The first baby of the century is still in a dark, warm womb somewhere, unaware of the fuss it is generating. It has already been promised the world — free diapers, toys, scholarships. Why all this for an infant who will care for nothing other than its mother’s milk? Because this baby represents a new age — the twenty-first century.

Time has always been a big issue in our society; we constantly watch the clock. As soon as they can tell the big hand from the little hand, kids eagerly await for recess. We adults always have an appointment somewhere with someone at some time. Now the clock is ticking for our big appointment with the new century.
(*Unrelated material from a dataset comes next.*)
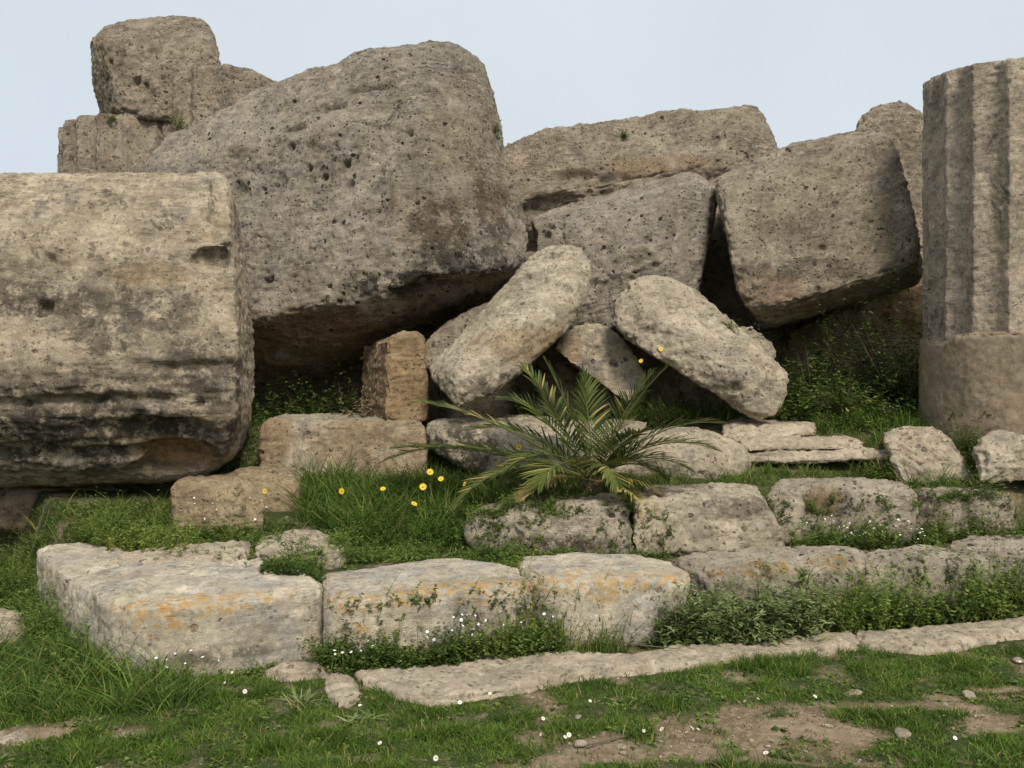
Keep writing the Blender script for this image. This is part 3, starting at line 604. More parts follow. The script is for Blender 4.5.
# ------------------------------------------------------------------ column
cc = P(1035, 430, 8.45); R = 104 / F * 8.45
col = bpy.data.objects.new('column', None); COL.objects.link(col); col.location = (cc.x, cc.y, 1.1); col.empty_display_size = .5
tag(col, 'standing fluted column with a smooth lower part at the right edge', 'column')
zt = 4.95; zs = P(1000, 331, 7.45).z
rock('fluted_shaft', 'weathered fluted upper part of the shaft', None, [fluted(cc.x, cc.y, zs - .15, zt, R, phase=-.096, depth=.072)], M_column, vox=.024, smooth=0, sub=1, amp=.14, fine=.6, pits=.55, parent=col,
     cuts=[(P(960, 63, 8.0), Vector((0, -.15, 1)).normalized()), (P(930, 92, 8.4), Vector((-1, -.1, .6)).normalized()), (P(935, 74, 8.3), Vector((-.5, -.1, 1)).normalized())],
     stain_shade=[(P(950, 210, 7.7), (.25, .5, 1.2), .6), (P(1000, 100, 7.5), (.25, .3, .2), .8), (P(990, 300, 7.5), (.4, .3, .3), .4)], chip=.15, dents=[(P(1003, 74, 7.45), (.14, .3, .08), .10)])  # first, tall patch paints shade on the shaft's left side; others are stains
n = 64; Vc = []; Fcs = []
for k in range(9):
    for i in range(n):
        a = 2 * math.pi * i / n
        Vc.append(Vector((cc.x + R * 1.012 * math.cos(a), cc.y + R * 1.012 * math.sin(a), .75 + (zs + .045 * math.sin(5 * a + 1) + .03 * math.sin(11 * a) - .75) * k / 8)))
for k in range(8):
    for i in range(n):
        j = (i + 1) % n; Fcs.append((k * n + i, k * n + j, (k + 1) * n + j, (k + 1) * n + i))
Fcs.append(tuple(range(n))[::-1]); Fcs.append(tuple(8 * n + i for i in range(n)))
rock('smooth_base', 'smooth brown restored lower part of the shaft', None, [('mesh', Vc, Fcs)], M_cement, vox=.03, smooth=1, sub=1, amp=.3, fine=.3, pits=.25, parent=col)

# ------------------------------------------------------------------ BVH for planting
Vall = np.concatenate(BVH_V); trees = {}
def bvh(t):
    fs = np.concatenate([f for f, k in BVH_F if k == t]); used, inv = np.unique(fs.ravel(), return_inverse=True)
    return BVHTree.FromPolygons(Vall[used].tolist(), inv.reshape(-1, 4).tolist())
BR = bvh(1)
def on_surface(x, y, z):
    """height of rock above the ground at x,y, if there is rock within reach just there"""
    h = BR.ray_cast(Vector((x, y, z + .35)), Vector((0, 0, -1)), .5)
    return h[0].z if h[0] is not None and h[0].z > z - .01 else None

def inpoly(px, py, poly):
    inside = np.zeros(len(px), bool); n = len(poly); j = n - 1
    for i in range(n):
        xi, yi = poly[i]; xj, yj = poly[j]
        cnd = ((yi > py) != (yj > py)) & (px < (xj - xi) * (py - yi) / ((yj - yi) or 1e-9) + xi)
        inside ^= cnd; j = i
    return inside

def sample(polys, density, xr, yr, rock_ok=0., patch=0., pscale=.4, sink=.01):
    """random ground points whose picture position falls in one of the polygons"""
    n = int(density * (xr[1] - xr[0]) * (yr[1] - yr[0]))
    x = RS.uniform(*xr, n); y = RS.uniform(*yr, n); z = H(x, y)
    px, py = proj(x, y, z)
    m = np.zeros(n, bool)
    for p in polys: m |= inpoly(px, py, p)
    if patch:
        f = fbm(np.stack([x, y, x * 0 + 3.3], 1) / pscale, 3); m &= f + RS.uniform(-.25, .25, n) > (patch - .5)
    x, y, z = x[m], y[m], z[m]; keep = []; zz = []
    for i in range(len(x)):
        s = on_surface(x[i], y[i], z[i])
        if s is None: keep.append(i); zz.append(z[i] - sink)
        elif RS.rand() < rock_ok: keep.append(i); zz.append(s - sink)
    return np.stack([x[keep], y[keep], np.array(zz)], 1) if keep else np.zeros((0, 3))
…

It is a “tabula rasa,” or clean slate. Tabula rasa was a notion developed by the Enlightenment philosopher John Locke. He believed that the mind is born blank, a tabula rasa upon which the world inscribes itself through the experience of the five senses. With the arrival of the year 2000, we seem to have a clean slate, upon which all the firsts can commence — the first flight of the century, the first party of the century, the first . . .

There is a curious sense of reverence for the year 2000. As a prelude, there is the rush to become Y2K compliant, lest our carefully engineered electronic world collapse before our eyes. Yet as Jews, there is a greater fear than losing the information stored in our computers. It is the fear that many of our co-religionists are losing the collective experience of the Jewish people. In the year of Y2K, we remain a bit too “compliant” with secular society.
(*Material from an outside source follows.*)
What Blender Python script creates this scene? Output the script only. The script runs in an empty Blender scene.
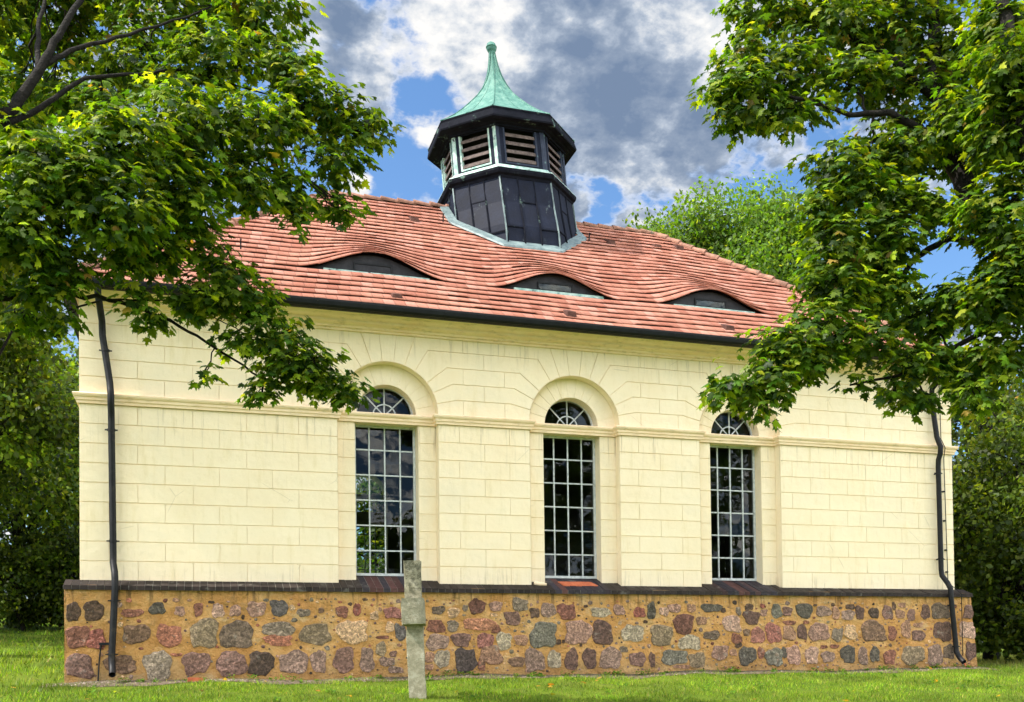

Although the degree of integration into secular society varies among our communities, we are generally very immersed in American culture. It is a tempting milieu: we have the trappings of freedom, the choice of being whatever, whoever we want to be. But here lies the danger: If we don’t have anti-Semitism to remind us who we are, and we don’t remind ourselves, what kind of Jewish future can we expect? Physically we have never been freer. Spiritually, however, freedom has enslaved us to the pleasures of life.

How much has changed in a century? Just 100 years ago, Ashkenazi Jews living in Europe’s Pale of Settlement were beginning their exodus to America. At the turn of the century, Reform rabbis such as Isaac Mayer Wise insisted that the Jew should assimilate into the host culture, that he should forget the old ways and learn the new. Looking back, we see the tragic legacy of this approach, with millions of Jews lost to intermarriage and indifference.

And what about anti-Semitism? The two world wars will shortly be relegated to a previous century. Soon all the Holocaust survivors will be gone. Is it possible to discard the past, to achieve a tabula rasa? Can we truly say that the Holocaust is a thing of the past? Or had we better take notice of the recent electoral success of an anti-Semitic party in Austria, where Hitler was born and where he began his offensive against the world?

King Solomon said, “There is nothing new under the sun.” We must not get too comfortable in the new era. We remain in exile, and history has a habit of repeating itself.

And so where will the Jew stand in the next century, in a world that is increasingly secular? Tabula rasa is an illusion, like a glossy reflection in a pond. We see ourselves reflected on the surface and all looks well, but we cannot know what lurks beneath the surface. Today we live in a tolerant land, but who knows what tomorrow will bring?

Ultimately for us, the year 2000 is not a time marker; it’s just another year of galus, of exile. We should not feel so at home after all we have endured as a nation.

Time is a finite concept, one made for man. G-d and His Torah transcend the finite. In the final analysis, when all the trappings are stripped away, the only salient matter is that we are chosen by G-d to keep His Torah. Our relationship with G-d, our Torah learning — only here lies the truth of infinity, where time plays no role. We dare not jettison our collective Jewish experience, for in it — in Torah, in our glorious history of cleaving to G-d — lies our salvation.

May the year 2000 see the beginning of the era of Mashiach. May we merit to see the menorah being kindled in the Bais HaMikdash in our days.